Gold prices settled at $1275.29 per ounce, rising nearly 1.6% over the course of the week, as renewed political unrest in Europe and weakness in the U.S. dollar boosted the precious metal’s safe-haven appeal. The latest data from the Commodity Futures Trading Commission (CFTC) showed that speculative traders on the Chicago Mercantile Exchange increased their net-long positions in gold to 113795 contracts, from 107068 a week earlier. Weakness in U.S. equity markets also helped provide a lift to gold. Major U.S. indexes retreated after scoring record highs earlier this week.

From a chart perspective, the bulls have the overall technical advantage. Prices are above the weekly and the 4-hourly Ichimoku clouds. The bulls have momentum on their side but the daily cloud occupies the area roughly between the 1284 and the 1296 levels. Technically, Ichimoku clouds define an area of support or resistance depending on their location and in our case the weekly cloud represents resistance. Another thing to pay attention is the negative Tenkan-sen (nine-period moving average, red line) – Kijun-sen (twenty six-period moving average, green line) cross. With these in mind, I think the market will remain range bound until the next week.

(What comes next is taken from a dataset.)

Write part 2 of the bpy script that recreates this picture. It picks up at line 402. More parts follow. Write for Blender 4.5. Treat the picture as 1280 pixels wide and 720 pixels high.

If the bulls can push prices above 1276 and successfully take out last week’s high, the market may proceed to the daily cloud. In that case, the next targets could be 1281 and 1288/4. Closing above 1288 on a daily basis is essential for a continuation towards 1296/4. Beyond that, the bears will be waiting in the 1302/0 area. If XAU/USD fails to anchor somewhere above 1276, a test of 1271 or even 1265 is possible. The bears will have to capture 1260/59 to gather momentum for 1256.50 and 1251-1248.50.